The Bush administration's plan to develop a nuclear weapon that could penetrate the earth and destroy underground enemy bunkers while minimizing civilian casualties is flawed, the National Research Council concluded in a report made public Wednesday.

The report said the weapon could not go deep enough to eliminate fallout, as some advocates have asserted, and it estimated that the victims in a nearby city could range from a few hundred to more than a million, depending on factors such as the weather and population density.

John F. Ahearne, an expert on nuclear arms who headed the 15-member committee that wrote the report, said an earth-penetrating weapon "could kill a devastatingly large number of people."

The report also said that trying to reduce fallout and civilian damage by making a very small weapon was impractical because its destructive force would be insufficient to destroy military targets.

The report's conclusions are generally in line with criticisms made by experts outside the government, but it draws upon secret federal studies and carries the political weight of the National Research Council of the National Academies, the nation's leading scientific advisory group.

In Washington, debate over the Robust Nuclear Earth Penetrator, known as the bunker buster, has swirled for more than three years. Bunkers are proliferating in potential enemy states, mainly as underground command posts and arms caches. As a deterrent, the administration wants arms that can threaten such bunkers.

Critics contend that military intelligence can never ensure that the weapons hit the right targets and that the arms might fail to work.
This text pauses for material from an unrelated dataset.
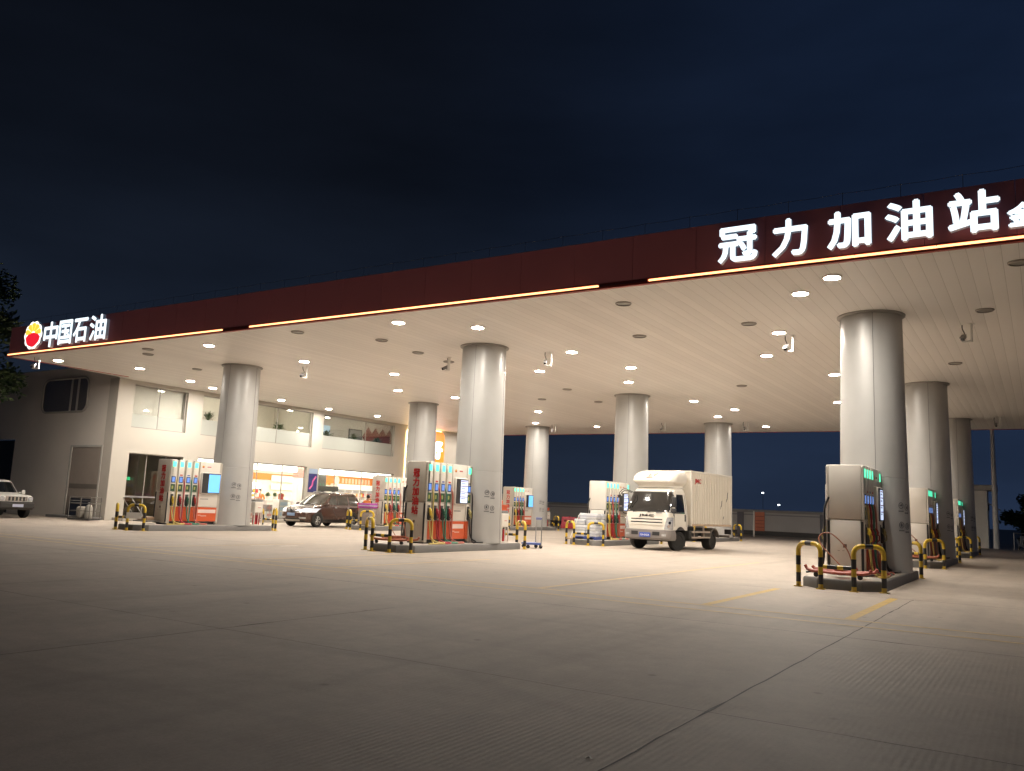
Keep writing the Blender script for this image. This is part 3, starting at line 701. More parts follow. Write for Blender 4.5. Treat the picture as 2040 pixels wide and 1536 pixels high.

They also say that the weapon could create an illusion of limited consequences that could lead to wide nuclear conflict.

The new study was mandated by Congress in the 2003 Defense Authorization Act in an amendment sponsored by Rep. Tom Allen, D-Maine.

The report concedes that if a warhead penetrates 10 or so feet into the earth before detonating, much of its energy will go into the ground, forming a shock wave that can destroy underground structures.

But it also found that attacking bunkers at depths of 650 feet would require a blast of 300 kilotons, or 20 times larger than the bomb that destroyed Hiroshima. A target 1,000 feet deep would require a weapon 67 times as large.

The size of the weapons means they would produce much radioactive fallout and deadly debris, the report found.